O amigo conta que, para os mais próximos, a maior dor é saber da solidão de Lula.“A política vai fazendo com que as pessoas deixem de gostar de gente. Mesmo pessoas boas. Nesse caso, são pessoas que gostam da humanidade de um modo geral. É abstrato. Ainda mais num país grande como o Brasil, você vai eliminando os excessos, porque se tem muito pouca privacidade. É necessário preservar os espaços. O Lula não tem isso. Ele gosta das pessoas individualmente, não do ideal de povo. Ele tem uma relação física com as pessoas.”
Nas caravanas que o ex-presidente empreendeu por todo o país em 2017 e 2018, incontáveis vezes ele se embrenhou no meio do povo que ia recebê-lo nos atos. Na caravana de Minas Gerais, os assessores contam que Lula, disse, reclamou de uma dor em dos dos braços, tantas foram as vezes que os populares o puxaram. “Ele não reclamou, e disse que no dia seguinte o jeito ia ser dar o outro braço e preservar o dolorido”, conta a assessora de imprensa Gabriela Gualberto.
A leitura, por exemplo, é para muitos uma atividade solitária, mas o ex-presidente faz disso um ato coletivo. Dulci conta que, em uma das primeiras viagens de Lula depois já ter deixado a Presidência, os dois aproveitavam o tempo no voo para ler.
No final da viagem o assessor sabia mais do livro que o ex-presidente estava lendo do que de seu próprio.“Era um livro do Mandela.

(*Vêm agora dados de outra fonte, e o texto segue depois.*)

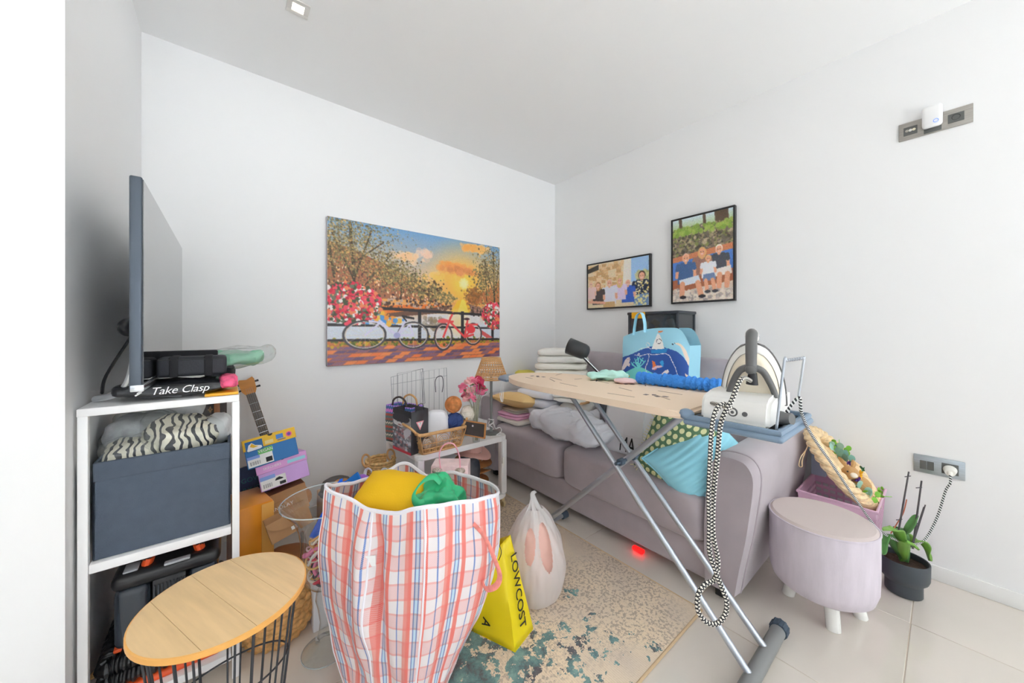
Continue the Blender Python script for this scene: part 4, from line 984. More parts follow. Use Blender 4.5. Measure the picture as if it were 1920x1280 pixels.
# ================================================================== TALL GLASS GOBLET WITH HAIR TIES
m_glass = glassy('clear_glass', (235, 245, 245), .03, .45, .02); m_rimg = glassy('glass_rim', (235, 245, 248), .45, .8, .05)
vc = atZ(604, 1222, 0); vc = V((vc.x + .012, vc.y, 0))
t = thing('glass_goblet', 'tall clear footed glass vase full of hair ties beside the plaid bag', 'vase', tuple(vc))
prof = [(.0, .004), (.072, .004), (.078, .006), (.076, .009), (.05, .016), (.026, .03), (.02, .045), (.028, .058), (.022, .075), (.019, .11), (.026, .16), (.033, .19), (.030, .215), (.024, .23), (.05, .245), (.074, .275), (.083, .32), (.083, .37), (.080, .41), (.086, .45), (.105, .50), (.138, .54), (.141, .545)]
G().lathe(prof, vc, 48).obj('glass', m_glass, t, smooth=60)
G().tube([vc + V((.141 * math.cos(k * PI / 24), .141 * math.sin(k * PI / 24), .545)) for k in range(48)], .0024, 6, closed=True).obj('rim', m_rimg, t)
G().tube([vc + V((.077 * math.cos(k * PI / 24), .077 * math.sin(k * PI / 24), .006)) for k in range(48)], .0018, 6, closed=True).obj('foot_edge', m_rimg, t)
cols = [(214, 176, 110), (226, 216, 200), (60, 56, 60), (230, 130, 170), (236, 200, 206), (200, 150, 90), (150, 110, 84), (240, 236, 230), (206, 60, 80), (90, 84, 90)]
hm = [mat('hair_tie_%d' % i, c_, .8) for i, c_ in enumerate(cols)]
names = ['gold', 'cream', 'black', 'pink', 'blush', 'tan', 'brown', 'white', 'red', 'grey']
hg = {}
for k in range(70):
    rad = random.uniform(.022, .036); z = .27 + .155 * (k / 70) + random.uniform(-.006, .006); a = random.uniform(0, 2 * PI); q = random.uniform(0, .040)
    if rad + q > .068: q = .068 - rad
    q = max(q, .024); q = min(q, .07 - rad); ci = random.randrange(10) if z < .385 else random.choice([0, 1, 7, 0, 5, 1])
    c_ = vc + V((q * math.cos(a), q * math.sin(a), z)); e = Euler((random.uniform(-.9, .9), random.uniform(-.9, .9), 0)).to_matrix()
    if ci not in hg:
        o = G().tube([V((.03 * math.cos(j * PI / 12), .026 * math.sin(j * PI / 12), .003 * math.sin(j * PI / 4))) for j in range(24)], .0034 if ci not in (3, 8) else .006, 6, closed=True).obj('hair_tie', hm[ci])
        hg[ci] = o.data
    else:
        o = bpy.data.objects.new('hair_tie', hg[ci]); COL.objects.link(o)
    o.location = c_; o.rotation_euler = e.to_euler(); o.scale = (rad / .03,) * 3
    o['label'] = names[ci] + ' elastic hair tie in the jumble inside the footed glass vase'; o['category'] = 'hair tie'; o['group'] = 'hair ties in the glass vase'
r = Ras(60, 90, (40, 110, 214))
for k, c_ in enumerate(((226, 50, 90), (240, 110, 60), (246, 206, 70), (236, 240, 246), (80, 170, 230), (40, 110, 214))): r.poly([(0, k * .07), (1, k * .07 + .2), (1, k * .07 + .27), (0, k * .07 + .07)], c_)
t = thing('rainbow_fan', 'folded blue and rainbow striped paper fan sticking out of the glass vase', 'fan', tuple(vc + V((0, 0, .42))))
fa = vc + V((-.045, -.01, .425)); 
def fan(u, v):
    w_ = (u - .5) * (.02 + .075 * (1 - v)); h_ = (1 - v) * .20
    return fa + V((.62, -.1, .78)).normalized() * h_ + V((-.5, .35, .42)).normalized() * w_ + V((.5, .6, 0)).normalized() * (.006 * (1 if int(u * 12) % 2 else -1))
print_sheet('pleats', r, fan, t, nu=24, nv=40)

# ================================================================== SHOE BOXES AND THE REST OF THE LEFT PILE
def boxframe(BL, tdep, yaw=0, roll=9, pitch=14):
    o = atD(*BL, tdep); y = math.radians(yaw); ro = math.radians(roll)
    ux = V((math.cos(y), math.sin(y), 0)); up = V((0, 0, 1)); u2 = ux * math.cos(ro) + up * math.sin(ro); v2 = up * math.cos(ro) - ux * math.sin(ro)
    n2 = u2.cross(v2); p_ = math.radians(pitch); v2 = v2 * math.cos(p_) - n2 * math.sin(p_)
    return basis(o, u2, v2)      # local x along the face, y up, z towards the viewer
def shoebox(lab, BL, tdep, w_, h_, d_, mbody, mlid, yaw=0, roll=9, lid=.4, grp='stacked shoe boxes'):
    M = boxframe(BL, tdep, yaw, roll)
    t = thing('shoe_box', lab, 'shoe box', tuple(M.translation), group=grp)
    G().span((.002, 0, -d_), (w_ - .002, h_ - .003, 0), .0015, 1, M).obj('body', mbody, t)
    G().span((-.002, h_ * (1 - lid), -d_ - .003), (w_ + .002, h_, .003), .0015, 1, M).obj('lid', mlid, t)
    def sticker(x0, x1, y0, y1, z, m, nm): return G().span((x0 * w_, y0 * h_, z), (x1 * w_, y1 * h_, z + .0007), 0, 1, M).obj(nm, m, t)
    return t, M, sticker
m_card = mat('kraft_card', (172, 132, 92), .8, var=.06, vscale=12)
m_lab = mat('white_label', (232, 232, 230), .6); m_bar = mat('label_print', (110, 110, 114), .6)
def barcode(M, w_, h_, x0, x1, y0, y1, z, t):
    g = G(); n = 18
    for k in range(n):
        if k % 4 != 3: g.span((w_ * (x0 + (x1 - x0) * k / n), h_ * y0, z), (w_ * (x0 + (x1 - x0) * (k + .45 + .3 * (k % 3 == 0)) / n), h_ * y1, z + .0004), 0, 1, M)
    g.obj('barcode', m_bar, t)
w_, h_ = .198, .128
t, M, st = shoebox('yellow-lidded blue shoe box on top of the leaning stack', (464, 882), 1.53, w_, h_, .30, mat('box_blue', (30, 104, 166), .5), mat('box_yellow', (246, 196, 40), .5), lid=.38)
st(.04, .36, .56, .92, .0031, mat('shoe_panel_blue', (26, 92, 150), .5), 'picture_panel')
sh = [(.06, .62), (.10, .80), (.16, .86), (.22, .76), (.33, .70), (.34, .63), (.30, .60), (.08, .59)]
G().prism([(a * w_, b * h_) for a, b in sh], .0006, M @ Matrix.Translation((0, 0, .0039))).obj('shoe_picture', m_whiteink, t)
G().prism([(a * w_, b * h_) for a, b in ((.12, .74), (.16, .84), (.22, .74), (.28, .70), (.18, .68))], .0006, M @ Matrix.Translation((0, 0, .0044))).obj('shoe_stripe', bpy.data.materials['box_yellow'], t)
st(.40, .56, .68, .80, .0032, mat('pale_yellow', (250, 224, 150), .5), 'tag'); st(.62, .76, .74, .90, .0032, mat('box_tag_blue', (60, 120, 190), .5), 'tag'); st(.64, .80, .68, .72, .0032, m_bar, 'tag')
G().prism([(w_ * .875 + .012 * math.cos(k * PI / 10), h_ * .81 + .012 * math.sin(k * PI / 10)) for k in range(20)], .0006, M @ Matrix.Translation((0, 0, .0032))).obj('seal', mat('seal_pink', (220, 90, 130), .5), t)
G().prism([(w_ * .875 + .007 * math.cos(k * PI / 10), h_ * .81 + .007 * math.sin(k * PI / 10)) for k in range(20)], .0006, M @ Matrix.Translation((0, 0, .0038))).obj('seal', mat('seal_violet', (100, 60, 150), .5), t)
G().prism([(w_ * .52 + .010 * math.cos(k * PI / 10), h_ - .0001 - .009 * math.sin(k * PI / 10)) for k in range(11)], .0006, M @ Matrix.Translation((0, 0, .0032))).obj('finger_hole', m_ink, t)
st(.03, .50, .04, .40, .0005, m_lab, 'price_label'); barcode(M, w_, h_, .07, .26, .10, .22, .0014, t); st(.36, .48, .08, .24, .0013, m_ink, 'size_print'); st(.03, .26, .30, .40, .0013, mat('label_blue', (120, 150, 210), .5), 'label_band')
st(.24, .52, .40, .58, .0012, mat('box_green', (96, 170, 90), .5), 'green_tag')
text('lettering', 'VEGAN', m_whiteink, .017, M @ Matrix.Translation((w_ * .385, h_ * .49, .0021)), t)
# lilac one
h2 = .118
ml = mat('box_lilac', (190, 152, 208), .5, var=.06, vscale=6); ml2 = mat('box_pinklilac', (206, 150, 204), .5, var=.08, vscale=8)
t, M, st = shoebox('lilac shoe box under the yellow-lidded one', (489, 924), 1.55, .195, h2, .30, ml, ml2, lid=.36)
text('lettering', 'SKECHERS', m_whiteink, .015, M @ Matrix.Translation((.195 * .30, h2 * .80, .0034)), t)
st(.60, .97, .72, .84, .0031, mat('box_teal_strip', (136, 190, 206), .5), 'strip')
G().prism([(.195 * .52 + .009 * math.cos(k * PI / 10), h2 - .0001 - .008 * math.sin(k * PI / 10)) for k in range(11)], .0006, M @ Matrix.Translation((0, 0, .0032))).obj('finger_hole', m_ink, t)
st(.03, .52, .03, .42, .0005, m_lab, 'price_label'); barcode(M, .195, h2, .07, .24, .10, .24, .0014, t); st(.03, .32, .38, .52, .0013, bpy.data.materials['label_blue'], 'label_band'); st(.38, .50, .06, .17, .0013, m_ink, 'size_print')
G().prism([(a * .195, b * h2) for a, b in ((.30, .27), (.33, .33), (.39, .36), (.45, .30), (.47, .27), (.44, .25), (.31, .25))], .0006, M @ Matrix.Translation((0, 0, .0013))).obj('shoe_picture', m_ink, t)
# kraft boxes
t, M, st = shoebox('brown kraft box lettered FINDLAY under the lilac box', (497, 986), 1.56, .18, .115, .26, m_card, m_card, lid=.36, roll=11)
text('lettering', 'FINDLAY', m_whiteink, .021, M @ Matrix.Translation((.075, .048, .0006)), t, space=1.1)
M = boxframe((510, 1022), 1.40, 4, 15, 10)
t = thing('open_carton', 'open brown kraft carton with a rounded flap at the foot of the stack', 'box', tuple(M.translation))
G().span((0, 0, -.10), (.155, .08, 0), .0015, 1, M).obj('body', m_card, t)
P = [(0, .086)] + [(.0775 - .0775 * math.cos(k * PI / 14), .086 - .052 * math.sin(k * PI / 14)) for k in range(1, 14)] + [(.155, .086)]
G().prism(P, .002, M @ Matrix.Translation((0, 0, .003)) @ Euler((.12, 0, 0)).to_matrix().to_4x4()).obj('flap', m_card, t)
G().span((.075, .018, .012), (.096, .032, .0135), 0, 1, M).obj('closure_tab', m_lab, t)
M = boxframe((446, 944), 1.66, 0, 7)
t = thing('dark_carton', 'dark blue and teal box wedged behind the shelf unit beside the lilac box', 'box', tuple(M.translation))
G().span((0, 0, -.06), (.13, .155, 0), .002, 1, M).obj('body', mat('navy_teal_card', (52, 70, 112), .5, var=.3, vscale=7), t)
text('lettering', 'GOW', mat('teal_ink', (60, 130, 140), .6), .03, M @ Matrix.Translation((.062, .09, .0006)), t); text('lettering', 'RY ID', bpy.data.materials['teal_ink'], .03, M @ Matrix.Translation((.062, .045, .0006)), t)
M = boxframe((449, 1042), 1.42, 12, 0, 0); b0 = M.translation.z
m_or = mat('orange_satin', (222, 140, 28), .3, sheen=.3, var=.08, vscale=8)
t = thing('satin_box', 'glossy orange satin-covered box beside the shelf unit', 'box', (M.translation.x, M.translation.y, 0))
G().span((0, -b0, -.20), (.118, .185, 0), .004, 2, M).obj('body', m_or, t); G().span((.075, -b0 + .001, -.19), (.121, .178, .003), .004, 2, M).obj('ribbon_panel', mat('pale_orange_satin', (236, 178, 90), .35), t)
blob((.115, .115, .09), .7, .9, 40, 20, TR(atZ(540, 1070, .092)), .008, 8, 4).obj('leather_cushion', mat('brown_leather', (142, 92, 54), .55, var=.15, vscale=14), None, label='rounded brown leather bag on the floor under the kraft boxes', cat='bag')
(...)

Muito bom, por sinal. Mas ele me interrompia o tempo todo fazendo comentário das coisas que ele lia. Eu falei “pô, Lula”.
Anos mais tarde, quando os amigos foram juntos a última assembleia do Partido Comunista Italiano, o ex-presidente voltou ao assunto. “Ele me perguntou: ‘Dulci, você consegue ficar horas lendo um livro sozinho?’ Eu ri e disse que sim, que até gosto. Ele respondeu dizendo que não sabia fazer nada sozinho. Mas quando ele diz não sabe, não é que ele não sabe, é que ele não gosta.”
Luiz Dulci é também professor de português e literatura. Para ele, Lula é como o artista de circo dos poemas do francês Charles Baudelaire: “O espectador saboreia o esforço; sorve o suor”. “Ele faz e acontece porque o povo bebe o suor dele. E é verdade. Na campanha de 2002 eu tinha que pedir para pentear o cabelo de vez em quando, porque o suor despenteava tudo”, diz.